Aim of the task
Repeat the lines below exactly as written, please, from the line with "The Blender Python script for this scene continues." to the line with "LZ(1.4398)).build('task_lamp', 'hoodlamp', mw)", both lines included, and no others.

Data lines

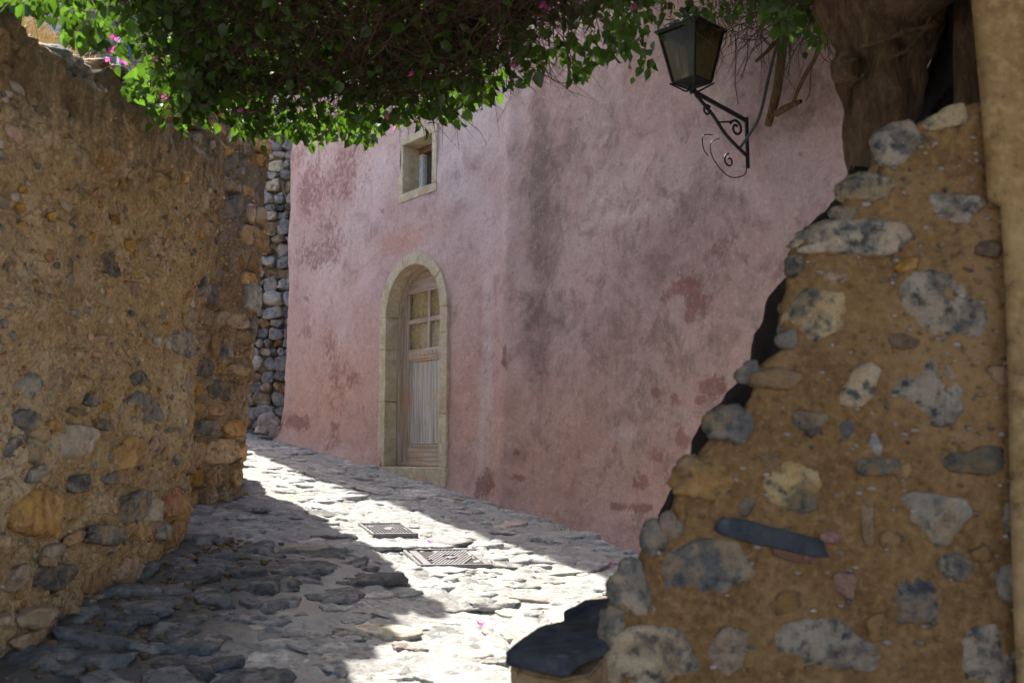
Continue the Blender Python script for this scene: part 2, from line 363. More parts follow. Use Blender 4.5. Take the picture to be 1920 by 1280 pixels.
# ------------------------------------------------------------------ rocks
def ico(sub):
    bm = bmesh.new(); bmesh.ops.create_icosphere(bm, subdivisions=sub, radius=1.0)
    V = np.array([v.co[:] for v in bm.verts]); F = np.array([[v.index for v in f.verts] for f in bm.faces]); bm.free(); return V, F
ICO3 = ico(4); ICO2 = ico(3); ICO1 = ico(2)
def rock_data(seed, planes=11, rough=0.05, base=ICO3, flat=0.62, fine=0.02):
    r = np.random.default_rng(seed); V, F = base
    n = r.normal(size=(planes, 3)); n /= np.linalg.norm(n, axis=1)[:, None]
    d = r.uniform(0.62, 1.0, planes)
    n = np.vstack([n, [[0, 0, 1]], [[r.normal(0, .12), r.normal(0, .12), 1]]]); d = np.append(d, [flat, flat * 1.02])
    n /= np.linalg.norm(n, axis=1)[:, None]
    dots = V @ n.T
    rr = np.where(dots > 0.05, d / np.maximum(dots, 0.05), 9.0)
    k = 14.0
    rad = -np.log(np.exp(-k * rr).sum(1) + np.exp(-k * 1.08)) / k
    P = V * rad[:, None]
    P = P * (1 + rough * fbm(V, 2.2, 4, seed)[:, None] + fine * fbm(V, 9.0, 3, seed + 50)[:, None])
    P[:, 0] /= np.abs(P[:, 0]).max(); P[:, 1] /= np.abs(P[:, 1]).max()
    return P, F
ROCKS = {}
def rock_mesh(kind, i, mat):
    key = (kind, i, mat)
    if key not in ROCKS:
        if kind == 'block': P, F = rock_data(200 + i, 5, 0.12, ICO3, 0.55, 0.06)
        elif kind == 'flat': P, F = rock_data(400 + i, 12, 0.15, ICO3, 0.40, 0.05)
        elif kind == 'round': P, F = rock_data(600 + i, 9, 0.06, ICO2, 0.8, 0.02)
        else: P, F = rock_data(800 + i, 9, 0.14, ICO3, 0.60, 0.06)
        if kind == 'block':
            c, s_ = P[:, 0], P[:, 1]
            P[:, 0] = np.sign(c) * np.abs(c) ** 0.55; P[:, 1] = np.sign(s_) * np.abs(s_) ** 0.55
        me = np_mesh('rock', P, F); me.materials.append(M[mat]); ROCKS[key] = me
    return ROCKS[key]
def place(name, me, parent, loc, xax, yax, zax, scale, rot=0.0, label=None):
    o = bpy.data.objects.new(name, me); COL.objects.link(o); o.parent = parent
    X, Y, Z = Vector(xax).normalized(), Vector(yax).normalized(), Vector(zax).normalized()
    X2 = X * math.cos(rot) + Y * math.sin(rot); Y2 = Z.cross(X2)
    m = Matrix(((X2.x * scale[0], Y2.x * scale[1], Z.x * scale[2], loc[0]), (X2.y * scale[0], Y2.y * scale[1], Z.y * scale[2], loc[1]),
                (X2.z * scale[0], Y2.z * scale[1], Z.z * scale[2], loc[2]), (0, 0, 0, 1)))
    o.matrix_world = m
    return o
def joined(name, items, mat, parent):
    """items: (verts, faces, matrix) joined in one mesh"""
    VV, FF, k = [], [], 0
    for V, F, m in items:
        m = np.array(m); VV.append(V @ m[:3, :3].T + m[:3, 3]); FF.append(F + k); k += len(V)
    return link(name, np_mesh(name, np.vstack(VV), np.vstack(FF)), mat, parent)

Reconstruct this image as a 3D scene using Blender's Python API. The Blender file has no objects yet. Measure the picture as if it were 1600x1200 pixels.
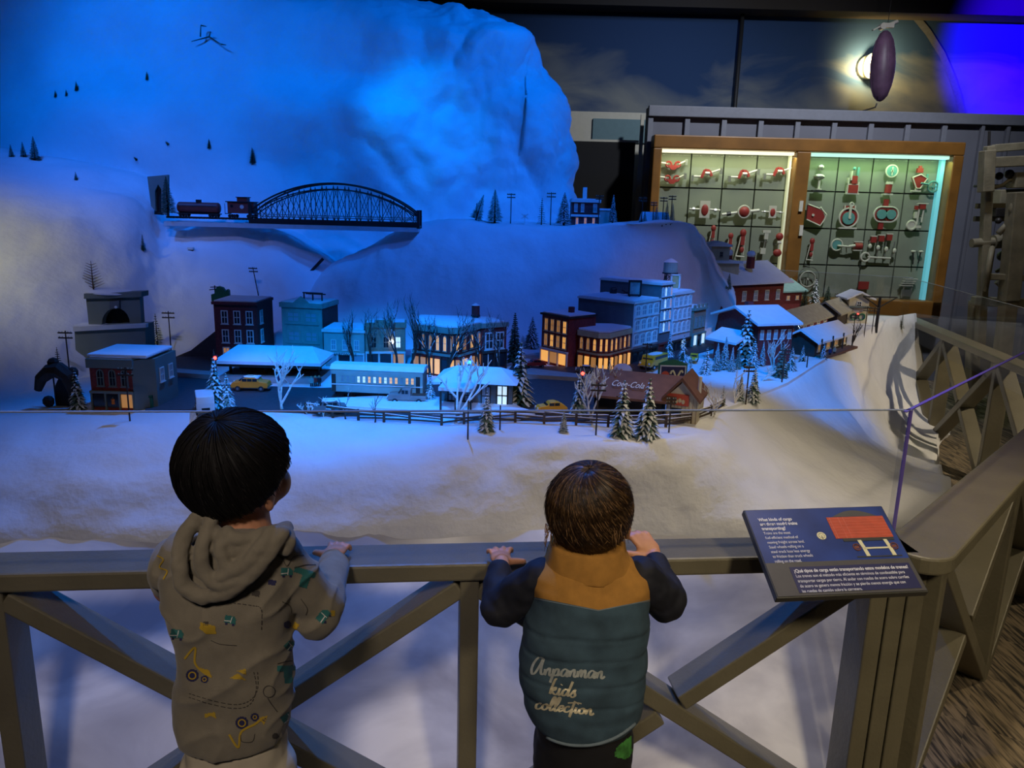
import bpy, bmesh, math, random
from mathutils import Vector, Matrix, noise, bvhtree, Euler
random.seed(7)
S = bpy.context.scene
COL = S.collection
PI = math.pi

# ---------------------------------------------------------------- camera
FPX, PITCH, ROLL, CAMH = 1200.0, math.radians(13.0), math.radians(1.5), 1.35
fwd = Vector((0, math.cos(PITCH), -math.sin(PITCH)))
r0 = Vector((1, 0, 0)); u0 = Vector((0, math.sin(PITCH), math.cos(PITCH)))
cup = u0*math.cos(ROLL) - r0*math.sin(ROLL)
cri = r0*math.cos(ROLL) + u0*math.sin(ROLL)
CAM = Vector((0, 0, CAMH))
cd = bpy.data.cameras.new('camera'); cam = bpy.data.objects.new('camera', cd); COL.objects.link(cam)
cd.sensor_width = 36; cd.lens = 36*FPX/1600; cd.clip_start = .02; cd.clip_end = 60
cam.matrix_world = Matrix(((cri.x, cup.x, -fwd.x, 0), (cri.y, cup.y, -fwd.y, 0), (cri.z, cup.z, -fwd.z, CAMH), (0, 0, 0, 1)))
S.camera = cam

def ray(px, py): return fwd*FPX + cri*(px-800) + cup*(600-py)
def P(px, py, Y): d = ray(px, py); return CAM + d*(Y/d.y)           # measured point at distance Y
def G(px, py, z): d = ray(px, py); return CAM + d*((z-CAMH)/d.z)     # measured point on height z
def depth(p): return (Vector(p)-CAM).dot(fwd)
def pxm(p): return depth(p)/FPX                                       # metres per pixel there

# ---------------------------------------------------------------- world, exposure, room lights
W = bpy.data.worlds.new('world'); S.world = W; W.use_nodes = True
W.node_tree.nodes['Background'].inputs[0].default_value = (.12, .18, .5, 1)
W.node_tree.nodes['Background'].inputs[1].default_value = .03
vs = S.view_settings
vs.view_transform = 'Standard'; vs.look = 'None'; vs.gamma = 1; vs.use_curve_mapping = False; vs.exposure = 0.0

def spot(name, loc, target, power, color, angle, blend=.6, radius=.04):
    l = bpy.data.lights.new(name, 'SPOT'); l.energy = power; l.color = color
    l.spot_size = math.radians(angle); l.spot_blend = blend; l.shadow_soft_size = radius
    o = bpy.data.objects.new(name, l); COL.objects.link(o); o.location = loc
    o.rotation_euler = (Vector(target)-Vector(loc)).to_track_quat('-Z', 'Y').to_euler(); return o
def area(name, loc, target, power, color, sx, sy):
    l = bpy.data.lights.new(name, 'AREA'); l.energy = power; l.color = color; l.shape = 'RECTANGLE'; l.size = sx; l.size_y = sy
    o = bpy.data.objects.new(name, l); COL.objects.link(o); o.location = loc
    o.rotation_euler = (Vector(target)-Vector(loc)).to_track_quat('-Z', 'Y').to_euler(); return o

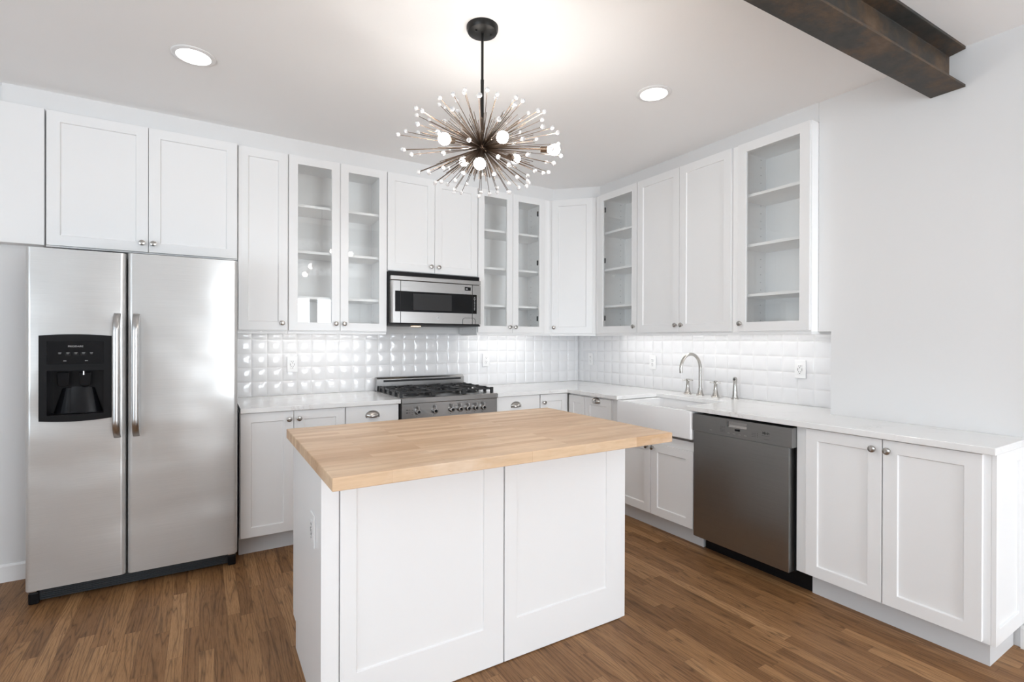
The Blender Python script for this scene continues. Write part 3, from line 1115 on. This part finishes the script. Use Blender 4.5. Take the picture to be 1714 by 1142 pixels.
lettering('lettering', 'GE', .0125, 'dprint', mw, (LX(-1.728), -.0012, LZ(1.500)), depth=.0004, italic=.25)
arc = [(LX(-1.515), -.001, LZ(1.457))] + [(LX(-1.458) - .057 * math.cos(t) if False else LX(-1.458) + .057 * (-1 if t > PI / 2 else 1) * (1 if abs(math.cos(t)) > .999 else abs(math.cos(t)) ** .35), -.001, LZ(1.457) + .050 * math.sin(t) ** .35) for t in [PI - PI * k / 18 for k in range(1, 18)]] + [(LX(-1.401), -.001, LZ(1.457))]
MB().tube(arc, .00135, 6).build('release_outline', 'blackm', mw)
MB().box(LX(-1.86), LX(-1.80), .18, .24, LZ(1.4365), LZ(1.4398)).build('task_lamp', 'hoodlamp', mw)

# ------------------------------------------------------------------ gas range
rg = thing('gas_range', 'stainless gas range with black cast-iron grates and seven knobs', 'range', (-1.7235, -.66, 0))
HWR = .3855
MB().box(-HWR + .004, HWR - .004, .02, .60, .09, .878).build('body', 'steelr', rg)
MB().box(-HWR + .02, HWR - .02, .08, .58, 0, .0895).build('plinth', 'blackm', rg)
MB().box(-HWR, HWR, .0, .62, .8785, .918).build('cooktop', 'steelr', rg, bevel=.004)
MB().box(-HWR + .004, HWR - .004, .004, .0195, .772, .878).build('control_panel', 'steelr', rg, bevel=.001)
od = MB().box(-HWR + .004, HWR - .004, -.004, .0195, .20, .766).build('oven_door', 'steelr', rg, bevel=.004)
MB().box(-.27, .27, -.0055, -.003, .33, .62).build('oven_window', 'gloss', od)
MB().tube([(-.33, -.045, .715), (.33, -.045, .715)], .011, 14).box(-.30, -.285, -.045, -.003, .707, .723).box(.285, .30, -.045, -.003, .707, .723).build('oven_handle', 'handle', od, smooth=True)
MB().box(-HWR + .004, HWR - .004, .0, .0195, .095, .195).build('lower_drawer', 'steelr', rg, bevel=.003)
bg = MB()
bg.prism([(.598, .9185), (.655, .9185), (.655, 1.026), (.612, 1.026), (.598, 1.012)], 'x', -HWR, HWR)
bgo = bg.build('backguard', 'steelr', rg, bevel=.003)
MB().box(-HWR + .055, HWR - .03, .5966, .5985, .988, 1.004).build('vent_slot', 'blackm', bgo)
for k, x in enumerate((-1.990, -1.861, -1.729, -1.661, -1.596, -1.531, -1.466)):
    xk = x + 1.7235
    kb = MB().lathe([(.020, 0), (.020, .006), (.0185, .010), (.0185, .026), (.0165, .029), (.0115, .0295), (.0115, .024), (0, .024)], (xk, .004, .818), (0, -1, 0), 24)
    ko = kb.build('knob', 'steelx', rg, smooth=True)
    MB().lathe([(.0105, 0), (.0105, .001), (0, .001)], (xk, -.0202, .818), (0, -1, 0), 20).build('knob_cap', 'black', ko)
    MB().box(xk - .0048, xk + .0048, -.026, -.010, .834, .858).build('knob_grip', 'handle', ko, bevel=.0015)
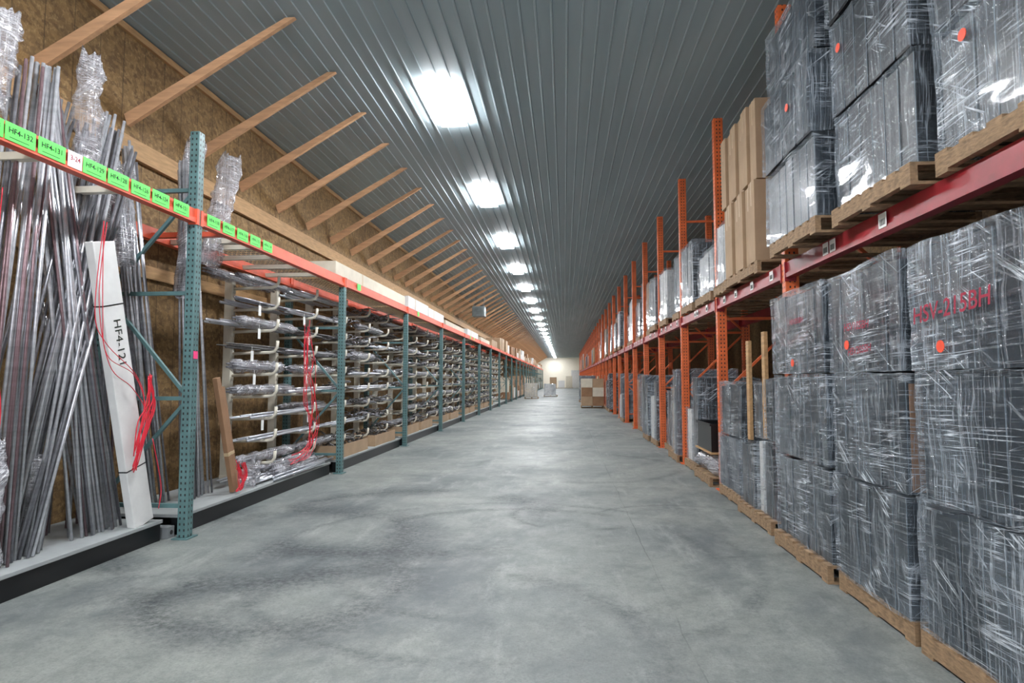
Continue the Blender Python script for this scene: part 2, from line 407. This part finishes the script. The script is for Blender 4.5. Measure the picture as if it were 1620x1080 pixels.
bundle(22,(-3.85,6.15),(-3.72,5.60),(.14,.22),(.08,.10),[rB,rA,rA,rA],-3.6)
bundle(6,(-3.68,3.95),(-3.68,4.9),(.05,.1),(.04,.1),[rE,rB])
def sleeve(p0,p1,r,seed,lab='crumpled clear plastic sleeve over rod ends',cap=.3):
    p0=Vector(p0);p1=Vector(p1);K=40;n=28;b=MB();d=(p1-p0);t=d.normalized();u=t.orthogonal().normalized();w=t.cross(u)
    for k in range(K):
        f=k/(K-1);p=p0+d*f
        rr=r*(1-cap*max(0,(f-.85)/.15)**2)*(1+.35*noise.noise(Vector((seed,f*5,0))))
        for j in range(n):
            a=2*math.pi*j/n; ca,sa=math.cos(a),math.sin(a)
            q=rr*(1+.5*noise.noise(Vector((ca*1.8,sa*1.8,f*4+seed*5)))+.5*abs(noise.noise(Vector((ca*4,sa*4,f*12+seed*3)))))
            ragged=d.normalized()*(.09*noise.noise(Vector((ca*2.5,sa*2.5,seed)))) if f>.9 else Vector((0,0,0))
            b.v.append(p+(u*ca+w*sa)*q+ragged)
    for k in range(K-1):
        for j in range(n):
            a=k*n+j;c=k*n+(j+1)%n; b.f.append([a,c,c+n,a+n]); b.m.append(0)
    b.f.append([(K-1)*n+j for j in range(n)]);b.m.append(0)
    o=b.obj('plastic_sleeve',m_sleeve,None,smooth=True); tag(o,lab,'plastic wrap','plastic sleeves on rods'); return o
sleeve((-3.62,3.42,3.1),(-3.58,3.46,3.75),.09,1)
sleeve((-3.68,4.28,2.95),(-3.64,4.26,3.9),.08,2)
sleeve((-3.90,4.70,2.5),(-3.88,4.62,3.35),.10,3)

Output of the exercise
The Blender Python script for this scene continues. Write part 3, from line 1115 on. This part finishes the script. Use Blender 4.5. Take the picture to be 1714 by 1142 pixels.
lettering('lettering', 'GE', .0125, 'dprint', mw, (LX(-1.728), -.0012, LZ(1.500)), depth=.0004, italic=.25)
arc = [(LX(-1.515), -.001, LZ(1.457))] + [(LX(-1.458) - .057 * math.cos(t) if False else LX(-1.458) + .057 * (-1 if t > PI / 2 else 1) * (1 if abs(math.cos(t)) > .999 else abs(math.cos(t)) ** .35), -.001, LZ(1.457) + .050 * math.sin(t) ** .35) for t in [PI - PI * k / 18 for k in range(1, 18)]] + [(LX(-1.401), -.001, LZ(1.457))]
MB().tube(arc, .00135, 6).build('release_outline', 'blackm', mw)
MB().box(LX(-1.86), LX(-1.80), .18, .24, LZ(1.4365), LZ(1.4398)).build('task_lamp', 'hoodlamp', mw)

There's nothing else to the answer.